## REQUIREMENTS
Select, from the data, each line where "scene" occurs.

### GIVEN DATA

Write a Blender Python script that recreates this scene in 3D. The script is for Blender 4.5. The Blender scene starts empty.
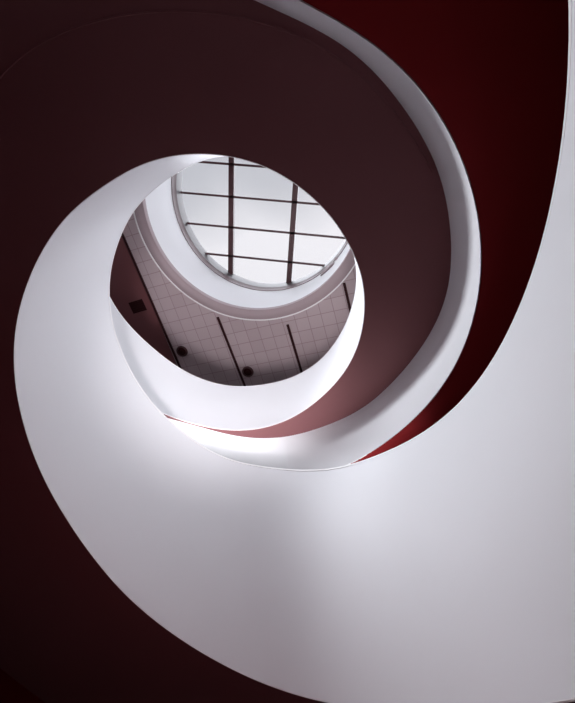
import bpy, bmesh, math, random
from math import sin, cos, pi, exp, log
from mathutils import Vector, Matrix
from mathutils.bvhtree import BVHTree
random.seed(4)
scene = bpy.context.scene
C = scene.collection
H = 1.5                      # eye height over the hall floor

# ---------------------------------------------------------------- survey of the stair (metres, radians)
# radius tables round the stair axis: (first angle, last angle, radii)
R_BOTTOM = (-1.4, 10.0, [3.964, 3.896, 3.805, 3.689, 3.554, 3.401, 3.232, 3.047, 2.851, 2.653, 2.477, 2.354, 2.295, 2.288, 2.309, 2.322, 2.322, 2.321, 2.33, 2.348, 2.369, 2.375, 2.364, 2.342, 2.315, 2.286, 2.252, 2.205, 2.149, 2.098, 2.058, 2.031, 2.012, 1.997, 1.985, 1.975, 1.969, 1.962, 1.952, 1.939, 1.923, 1.908, 1.897, 1.888, 1.879, 1.865, 1.851, 1.846, 1.848, 1.845, 1.834, 1.82, 1.807, 1.798, 1.792, 1.786, 1.782, 1.78, 1.782, 1.786, 1.791, 1.799, 1.807, 1.81, 1.808, 1.804, 1.801, 1.797, 1.791, 1.784, 1.781, 1.784, 1.796, 1.813, 1.832, 1.851, 1.869, 1.883, 1.895, 1.908, 1.924, 1.95, 1.986, 2.031, 2.083, 2.142, 2.205, 2.273, 2.346, 2.422, 2.5, 2.579, 2.657, 2.734, 2.809, 2.883])
R_TOP = (-1.4, 10.0, [3.883, 3.93, 3.919, 3.856, 3.746, 3.601, 3.438, 3.278, 3.13, 2.999, 2.883, 2.781, 2.686, 2.592, 2.495, 2.399, 2.31, 2.24, 2.183, 2.124, 2.061, 2.005, 1.962, 1.935, 1.918, 1.896, 1.865, 1.827, 1.789, 1.76, 1.742, 1.729, 1.719, 1.71, 1.704, 1.704, 1.711, 1.719, 1.729, 1.736, 1.742, 1.746, 1.752, 1.762, 1.773, 1.776, 1.774, 1.778, 1.791, 1.807, 1.819, 1.821, 1.813, 1.8, 1.788, 1.777, 1.769, 1.76, 1.752, 1.744, 1.739, 1.738, 1.736, 1.727, 1.71, 1.691, 1.676, 1.665, 1.658, 1.657, 1.661, 1.664, 1.664, 1.664, 1.665, 1.668, 1.676, 1.693, 1.721, 1.751, 1.781, 1.809, 1.836, 1.862, 1.889, 1.924, 1.971, 2.034, 2.108, 2.183, 2.251, 2.32, 2.391, 2.464, 2.537, 2.605])
R_SOFFIT = (3.6, 9.4, [4.1, 4.06, 4.017, 3.97, 3.915, 3.851, 3.772, 3.675, 3.562, 3.437, 3.316, 3.215, 3.144, 3.109, 3.088, 3.057, 3.019, 2.988, 2.959, 2.918, 2.87, 2.824, 2.773, 2.7, 2.613, 2.526, 2.449, 2.386, 2.332, 2.272, 2.211, 2.162, 2.125, 2.095, 2.065, 2.034, 2.003, 1.975, 1.957, 1.962, 1.995, 2.053, 2.13, 2.215, 2.301, 2.389, 2.477, 2.57, 2.671, 2.782])
R_FASCIA = (3.6, 9.4, [4.2, 4.181, 4.14, 4.077, 4.002, 3.924, 3.851, 3.785, 3.709, 3.598, 3.453, 3.284, 3.14, 3.071, 3.06, 3.066, 3.068, 3.057, 3.035, 3.005, 2.968, 2.923, 2.871, 2.814, 2.751, 2.68, 2.605, 2.535, 2.474, 2.424, 2.397, 2.411, 2.461, 2.522, 2.576, 2.613, 2.634, 2.648, 2.663, 2.686, 2.717, 2.753, 2.791, 2.827, 2.861, 2.895, 2.934, 2.982, 3.044, 3.123])
REVEAL_DIRS=[[-0.885, -0.1914], [-0.8589, -0.2146], [-0.8306, -0.2351], [-0.8006, -0.253], [-0.7693, -0.2684], [-0.7372, -0.2815], [-0.7045, -0.2925], [-0.6716, -0.3015], [-0.6385, -0.3088], [-0.6055, -0.3145], [-0.5727, -0.3187], [-0.5401, -0.3216], [-0.5079, -0.3233], [-0.476, -0.3239], [-0.4445, -0.3235], [-0.4133, -0.3222], [-0.3825, -0.3198], [-0.352, -0.3166], [-0.3218, -0.3123], [-0.2921, -0.3071], [-0.2626, -0.301], [-0.2336, -0.2937], [-0.205, -0.2854], [-0.1768, -0.276], [-0.1492, -0.2654], [-0.1221, -0.2536], [-0.0957, -0.2405], [-0.07, -0.2263], [-0.0451, -0.2108], [-0.0211, -0.1942], [0.002, -0.1764], [0.0241, -0.1575], [0.0451, -0.1376], [0.0652, -0.1168], [0.0841, -0.0952], [0.1021, -0.0729], [0.1192, -0.05], [0.1356, -0.0267], [0.1513, -0.003], [0.1666, 0.021]]
CAM_AXES=[[0.986107, 0.0, -0.166113], [0.068507, 0.910998, 0.406681], [0.151328, -0.412411, 0.898341]]
F=401.8054806287109

AX = (-1.6992, 1.5744)       # stair axis
DX = (-2.076, 0.496)         # rooflight axis

def table(t, a):
    lo, hi, r = t
    u = min(max((a - lo) / (hi - lo) * (len(r) - 1), 0), len(r) - 1 - 1e-6)
    i = int(u); f = u - i
    p0 = r[max(i-1, 0)]; p1 = r[i]; p2 = r[i+1]; p3 = r[min(i+2, len(r)-1)]
    return p1 + .5*f*(p2-p0 + f*(2*p0-5*p1+4*p2-p3 + f*(3*(p1-p2)+p3-p0)))

def softp(x, w):
    x /= w
    return w * (x if x > 40 else math.log1p(exp(max(x, -60))))
def z_bottom(a): return 4.8 - .85 * softp(4.7 - a, .12) + H
def z_top(a): return 5.8 - .52 * softp(4.7 - a, .25) - .3 * softp(1.0 - a, .3) + H
def z_fascia(a): return 4.0 + .45 * (0 if a < 7 else 1 - exp(-((a-7)/.6)**2)) + H
def r_bottom(a): return table(R_BOTTOM, a)
def r_top(a): return table(R_TOP, a)
def r_soffit(a):
    flat = table(R_SOFFIT, a)
    if a >= 4.3: return flat
    wide = r_bottom(a) + 2.0 + 1.6*min(max((3.7-a)/1.2, 0), 1)
    k = min(max((a - 3.7) / .6, 0), 1); k = k*k*(3-2*k)
    return wide * (1-k) + flat * k
def r_fascia(a): return table(R_FASCIA, a)
def polar(a, r, z, o=AX): return (o[0] + r*cos(a), o[1] + r*sin(a), z)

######

## FINAL ANSWER
Write a Blender Python script that recreates this scene in 3D. The script is for Blender 4.5. The Blender scene starts empty.
scene = bpy.context.scene
C = scene.collection